Back in the club, we meet a large ensemble of mostly women and a few male characters. Carol (Laura Benati) is the original Bunny, which means she already old at, what, I guess age 30. She’s in a relationship with Nick, at least until she thinks he slept with Maureen. She finagles her way into helping run the Playboy Club, rankling the club manager, Billy, (David Krumholtz). Brenda (Naturi Naughton) is Maureen’s roommate and has aspirations to be the very first African American Playmate. Alice (Leah Renee) is sweet, married young woman who we discover, in the final minutes, is a lesbian and that her husband is actually a gay man. Finally there are Janie and Max (Jenna Dewan and Wes Ramsey) as young lovers trying to make their relationship work, even though clients are always fondling Janie.

Somewhere in all of that we also meet the son of the mob boss and introduce more gangsters who are looking for their missing leader. In addition, there are four musical numbers, including two by singers portraying Ike and Tina Turner. Apparently The Playboy Club is going to take a page from that other NBC 60’s series, American Dreams, and feature contemporary musicians playing icons from another era. I hear Ray Charles may be in a future episode. Note to The Playboy Club producers: If you want you show to have an authentic feel, use a live band on set and find a music producer who uses analog equipment and not Protools.
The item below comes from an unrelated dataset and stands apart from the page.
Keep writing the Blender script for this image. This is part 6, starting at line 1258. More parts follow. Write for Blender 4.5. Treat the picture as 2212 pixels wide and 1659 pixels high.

It continues to surprise me that in an era when Lost was a hit show and also garnered critical accolades, so many ensemble dramas give us too much in the pilot episode. The CW does a better job of building intrigue in so many of their shows and drawing viewers back week in and week out. Some may scoff at shows like The Vampire Diaries, but each episode is well paced and gives you a reason to tune in each week. Should the producers of The Playboy Club pull back the reigns and allow for their characters and stories to breathe, the show could become successful, creatively speaking, that is. The set up of the series is certainly interesting (who doesn’t love a good mob story?) and the cast is definitely up to the challenge. But if each episode is written and paced like the pilot, I won’t be coming back too many times. I’m sure I’m not the only one that feels that way.